- _Exercise instructions_
Every line of the data that contains the string "Python" must be copied.

╭─ Listing

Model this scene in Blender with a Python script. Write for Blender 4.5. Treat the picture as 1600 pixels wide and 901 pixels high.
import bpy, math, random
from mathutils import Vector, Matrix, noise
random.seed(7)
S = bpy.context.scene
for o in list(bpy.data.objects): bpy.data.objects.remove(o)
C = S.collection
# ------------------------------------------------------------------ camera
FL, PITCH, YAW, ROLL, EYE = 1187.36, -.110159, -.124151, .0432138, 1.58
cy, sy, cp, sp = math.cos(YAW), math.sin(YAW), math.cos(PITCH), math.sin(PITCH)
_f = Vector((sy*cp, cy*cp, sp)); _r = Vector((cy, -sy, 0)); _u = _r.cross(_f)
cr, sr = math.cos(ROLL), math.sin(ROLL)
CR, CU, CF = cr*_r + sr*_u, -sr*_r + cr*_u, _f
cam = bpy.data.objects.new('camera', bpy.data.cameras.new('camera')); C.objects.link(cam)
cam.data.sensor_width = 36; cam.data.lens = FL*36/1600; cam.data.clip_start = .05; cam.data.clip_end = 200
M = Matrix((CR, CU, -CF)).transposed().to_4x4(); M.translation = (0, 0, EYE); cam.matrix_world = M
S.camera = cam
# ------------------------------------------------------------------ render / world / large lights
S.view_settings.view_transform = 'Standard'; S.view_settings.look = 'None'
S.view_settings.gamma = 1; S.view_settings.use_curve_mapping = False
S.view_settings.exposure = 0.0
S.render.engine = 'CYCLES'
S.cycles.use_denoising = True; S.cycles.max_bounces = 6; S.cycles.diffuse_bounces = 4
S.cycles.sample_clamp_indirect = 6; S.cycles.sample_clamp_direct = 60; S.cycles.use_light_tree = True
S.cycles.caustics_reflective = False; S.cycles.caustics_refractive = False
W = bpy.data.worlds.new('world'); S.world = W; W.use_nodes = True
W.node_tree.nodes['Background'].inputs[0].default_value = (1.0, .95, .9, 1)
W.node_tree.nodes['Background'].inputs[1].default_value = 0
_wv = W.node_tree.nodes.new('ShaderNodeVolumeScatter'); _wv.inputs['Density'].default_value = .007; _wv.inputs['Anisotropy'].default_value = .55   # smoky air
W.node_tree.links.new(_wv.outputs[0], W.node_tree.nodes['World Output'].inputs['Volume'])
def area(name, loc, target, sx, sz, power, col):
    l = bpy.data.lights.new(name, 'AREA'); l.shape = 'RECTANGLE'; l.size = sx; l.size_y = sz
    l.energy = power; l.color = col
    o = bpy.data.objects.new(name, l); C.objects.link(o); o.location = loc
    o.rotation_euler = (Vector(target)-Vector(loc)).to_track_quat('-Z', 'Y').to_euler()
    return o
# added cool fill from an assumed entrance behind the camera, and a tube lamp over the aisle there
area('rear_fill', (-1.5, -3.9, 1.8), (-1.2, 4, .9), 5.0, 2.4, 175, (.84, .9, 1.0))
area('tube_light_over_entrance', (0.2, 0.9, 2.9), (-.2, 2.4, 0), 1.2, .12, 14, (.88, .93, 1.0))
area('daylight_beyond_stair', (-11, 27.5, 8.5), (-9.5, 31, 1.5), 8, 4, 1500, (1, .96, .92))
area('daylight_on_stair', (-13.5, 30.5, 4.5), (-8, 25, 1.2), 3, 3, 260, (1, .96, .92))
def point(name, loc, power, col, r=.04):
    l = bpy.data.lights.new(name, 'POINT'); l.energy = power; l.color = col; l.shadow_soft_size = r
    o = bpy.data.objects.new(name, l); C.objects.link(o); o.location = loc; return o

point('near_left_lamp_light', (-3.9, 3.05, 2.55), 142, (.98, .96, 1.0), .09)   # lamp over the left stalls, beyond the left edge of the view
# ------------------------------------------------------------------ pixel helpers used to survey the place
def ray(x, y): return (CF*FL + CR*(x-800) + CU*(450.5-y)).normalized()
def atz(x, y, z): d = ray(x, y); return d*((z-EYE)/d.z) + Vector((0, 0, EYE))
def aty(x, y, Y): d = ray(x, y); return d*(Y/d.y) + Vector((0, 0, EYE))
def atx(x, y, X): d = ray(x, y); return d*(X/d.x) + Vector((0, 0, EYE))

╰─
╭─ Listing

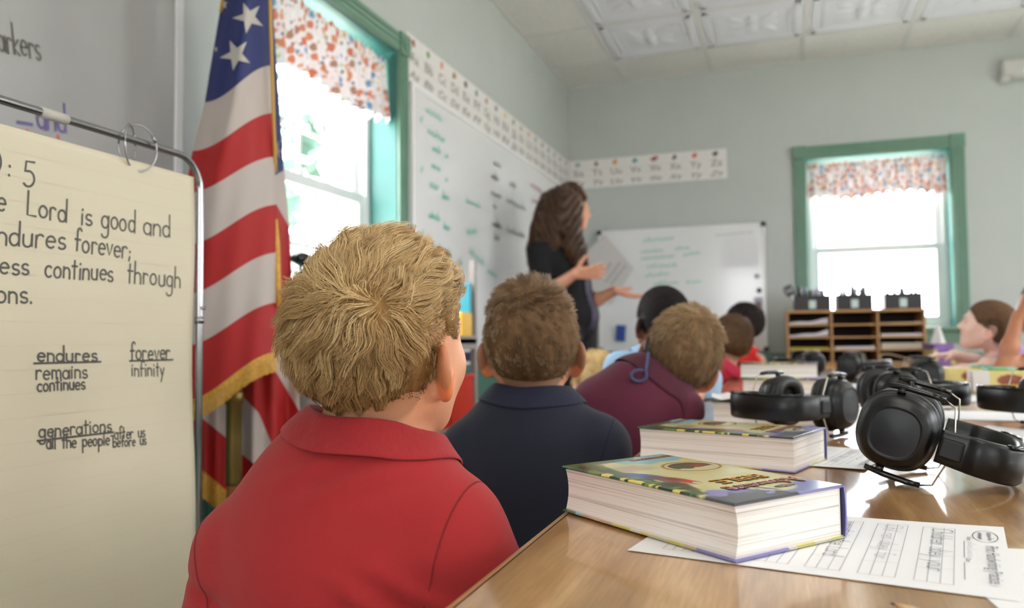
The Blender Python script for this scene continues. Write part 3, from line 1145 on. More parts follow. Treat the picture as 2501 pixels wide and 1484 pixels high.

╰─
╭─ Listing

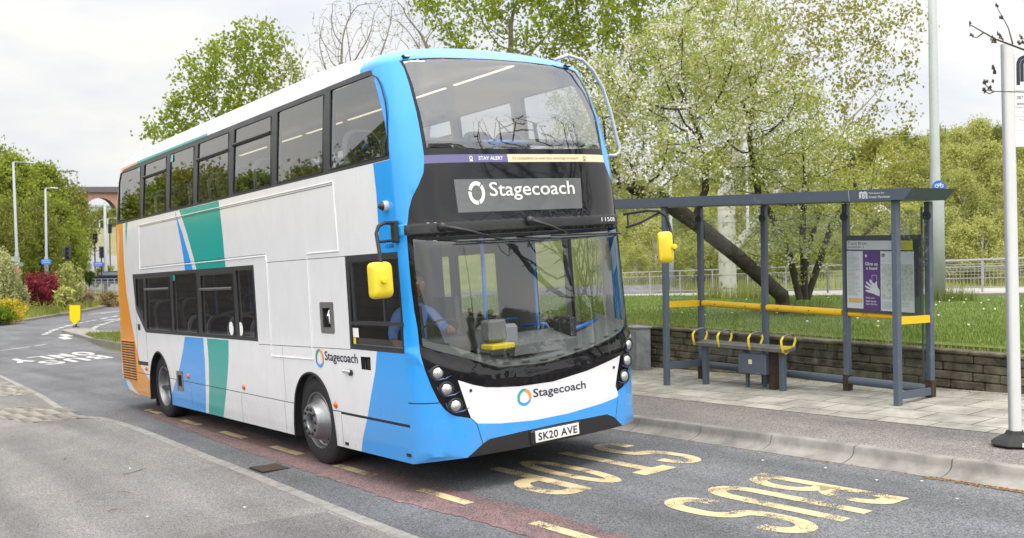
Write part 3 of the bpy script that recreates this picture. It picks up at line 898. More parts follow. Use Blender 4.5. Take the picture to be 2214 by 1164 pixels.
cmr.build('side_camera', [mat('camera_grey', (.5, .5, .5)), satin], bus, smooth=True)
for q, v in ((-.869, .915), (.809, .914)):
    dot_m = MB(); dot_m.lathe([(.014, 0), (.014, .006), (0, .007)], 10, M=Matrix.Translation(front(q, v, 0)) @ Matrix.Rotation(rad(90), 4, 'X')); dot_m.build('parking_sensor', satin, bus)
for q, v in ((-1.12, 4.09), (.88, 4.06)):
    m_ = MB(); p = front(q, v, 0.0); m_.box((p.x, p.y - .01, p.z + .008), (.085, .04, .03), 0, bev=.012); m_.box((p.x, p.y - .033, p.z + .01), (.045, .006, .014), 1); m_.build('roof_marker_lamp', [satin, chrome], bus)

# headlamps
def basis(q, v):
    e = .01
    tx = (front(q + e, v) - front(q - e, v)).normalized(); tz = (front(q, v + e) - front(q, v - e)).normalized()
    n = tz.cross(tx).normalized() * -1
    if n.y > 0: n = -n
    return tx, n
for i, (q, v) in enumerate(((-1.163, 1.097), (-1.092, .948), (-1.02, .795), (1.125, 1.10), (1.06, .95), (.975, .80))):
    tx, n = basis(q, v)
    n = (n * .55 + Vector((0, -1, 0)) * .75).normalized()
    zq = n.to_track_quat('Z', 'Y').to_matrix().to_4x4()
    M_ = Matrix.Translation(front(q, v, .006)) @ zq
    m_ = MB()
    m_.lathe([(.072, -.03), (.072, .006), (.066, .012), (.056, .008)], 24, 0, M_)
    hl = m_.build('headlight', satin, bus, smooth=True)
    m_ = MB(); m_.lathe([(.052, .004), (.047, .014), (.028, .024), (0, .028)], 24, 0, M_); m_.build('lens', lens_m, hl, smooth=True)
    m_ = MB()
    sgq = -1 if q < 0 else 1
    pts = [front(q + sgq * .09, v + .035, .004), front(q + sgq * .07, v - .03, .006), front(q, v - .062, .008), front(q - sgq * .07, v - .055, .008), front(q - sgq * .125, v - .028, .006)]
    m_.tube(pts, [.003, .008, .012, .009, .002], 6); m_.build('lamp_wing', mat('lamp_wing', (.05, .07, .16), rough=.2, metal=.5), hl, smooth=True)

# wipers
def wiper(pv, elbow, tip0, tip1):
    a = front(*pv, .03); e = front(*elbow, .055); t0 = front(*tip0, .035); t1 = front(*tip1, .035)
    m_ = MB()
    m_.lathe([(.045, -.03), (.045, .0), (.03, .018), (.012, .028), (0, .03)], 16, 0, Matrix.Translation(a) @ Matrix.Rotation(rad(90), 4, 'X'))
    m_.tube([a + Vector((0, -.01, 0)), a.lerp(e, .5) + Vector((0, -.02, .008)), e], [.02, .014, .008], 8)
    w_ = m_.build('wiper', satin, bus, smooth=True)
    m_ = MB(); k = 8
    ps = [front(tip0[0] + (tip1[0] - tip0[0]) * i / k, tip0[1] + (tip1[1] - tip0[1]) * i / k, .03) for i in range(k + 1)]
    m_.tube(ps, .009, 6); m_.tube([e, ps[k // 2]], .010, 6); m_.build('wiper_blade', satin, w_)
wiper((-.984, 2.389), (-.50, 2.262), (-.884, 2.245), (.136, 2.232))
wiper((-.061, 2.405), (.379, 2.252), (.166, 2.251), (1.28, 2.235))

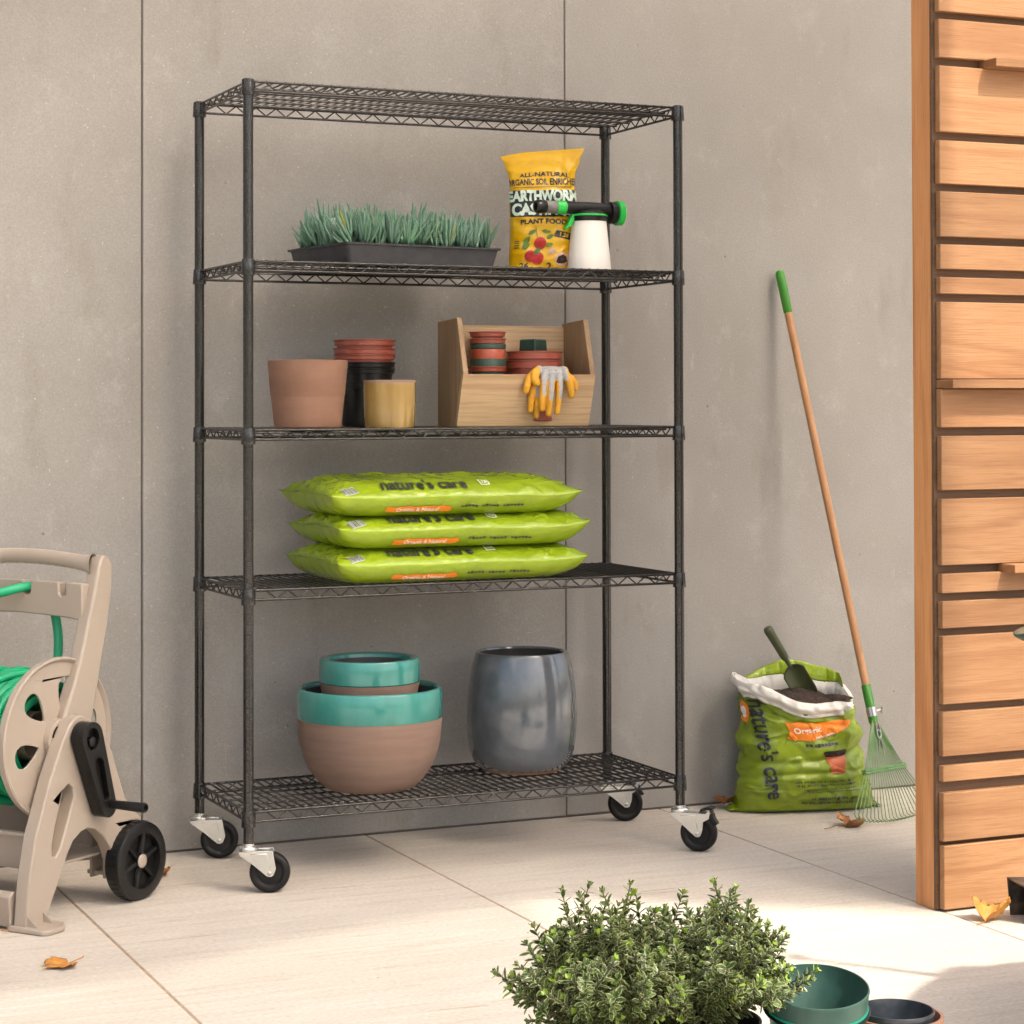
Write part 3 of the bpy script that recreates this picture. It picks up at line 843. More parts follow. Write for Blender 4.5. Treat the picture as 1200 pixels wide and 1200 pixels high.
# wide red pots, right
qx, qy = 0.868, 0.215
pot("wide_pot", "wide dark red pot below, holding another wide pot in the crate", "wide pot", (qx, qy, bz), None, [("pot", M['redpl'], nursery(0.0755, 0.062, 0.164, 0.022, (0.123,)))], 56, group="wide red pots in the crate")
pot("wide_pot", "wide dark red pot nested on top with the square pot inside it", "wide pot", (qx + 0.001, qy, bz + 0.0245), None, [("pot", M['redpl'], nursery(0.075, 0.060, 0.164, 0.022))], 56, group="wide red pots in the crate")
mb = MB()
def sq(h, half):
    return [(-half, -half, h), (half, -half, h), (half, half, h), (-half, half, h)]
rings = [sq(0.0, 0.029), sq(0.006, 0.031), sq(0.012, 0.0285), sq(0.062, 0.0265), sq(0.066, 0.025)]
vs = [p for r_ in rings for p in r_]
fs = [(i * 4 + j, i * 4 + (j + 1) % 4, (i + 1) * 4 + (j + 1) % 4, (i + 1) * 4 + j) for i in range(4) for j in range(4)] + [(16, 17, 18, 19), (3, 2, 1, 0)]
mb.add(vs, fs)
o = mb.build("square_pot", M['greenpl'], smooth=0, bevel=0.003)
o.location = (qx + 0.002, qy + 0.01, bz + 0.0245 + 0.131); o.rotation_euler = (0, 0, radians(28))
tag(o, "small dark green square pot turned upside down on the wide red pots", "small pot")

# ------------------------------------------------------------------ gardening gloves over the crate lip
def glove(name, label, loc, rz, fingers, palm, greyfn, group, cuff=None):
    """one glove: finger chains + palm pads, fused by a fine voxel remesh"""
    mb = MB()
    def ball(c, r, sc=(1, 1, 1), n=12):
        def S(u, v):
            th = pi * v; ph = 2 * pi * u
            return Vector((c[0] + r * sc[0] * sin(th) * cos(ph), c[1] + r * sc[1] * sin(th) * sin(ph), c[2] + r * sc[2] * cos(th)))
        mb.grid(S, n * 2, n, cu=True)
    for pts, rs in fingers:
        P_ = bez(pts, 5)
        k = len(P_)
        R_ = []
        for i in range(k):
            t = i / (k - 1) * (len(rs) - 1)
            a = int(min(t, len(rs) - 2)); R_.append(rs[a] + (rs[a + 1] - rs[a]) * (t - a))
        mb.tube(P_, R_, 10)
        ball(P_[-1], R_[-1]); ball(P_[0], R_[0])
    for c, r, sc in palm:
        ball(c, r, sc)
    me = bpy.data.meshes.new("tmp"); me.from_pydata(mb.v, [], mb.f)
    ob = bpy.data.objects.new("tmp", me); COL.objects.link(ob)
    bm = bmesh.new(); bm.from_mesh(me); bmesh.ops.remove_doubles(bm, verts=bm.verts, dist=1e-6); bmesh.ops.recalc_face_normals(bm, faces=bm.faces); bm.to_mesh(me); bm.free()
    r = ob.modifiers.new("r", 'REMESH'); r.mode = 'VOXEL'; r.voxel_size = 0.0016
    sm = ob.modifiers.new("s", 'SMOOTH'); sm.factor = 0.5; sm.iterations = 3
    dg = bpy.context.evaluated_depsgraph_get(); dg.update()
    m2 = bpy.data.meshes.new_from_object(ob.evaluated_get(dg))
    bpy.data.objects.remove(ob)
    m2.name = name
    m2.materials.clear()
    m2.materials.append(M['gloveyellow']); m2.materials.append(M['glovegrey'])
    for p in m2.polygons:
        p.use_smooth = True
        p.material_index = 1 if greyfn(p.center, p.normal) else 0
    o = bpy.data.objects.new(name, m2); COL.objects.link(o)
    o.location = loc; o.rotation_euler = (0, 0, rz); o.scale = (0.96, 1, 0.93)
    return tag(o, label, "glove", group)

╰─

- _Problem solution_
Model this scene in Blender with a Python script. Write for Blender 4.5. Treat the picture as 1600 pixels wide and 901 pixels high.
The Blender Python script for this scene continues. Write part 3, from line 1145 on. More parts follow. Treat the picture as 2501 pixels wide and 1484 pixels high.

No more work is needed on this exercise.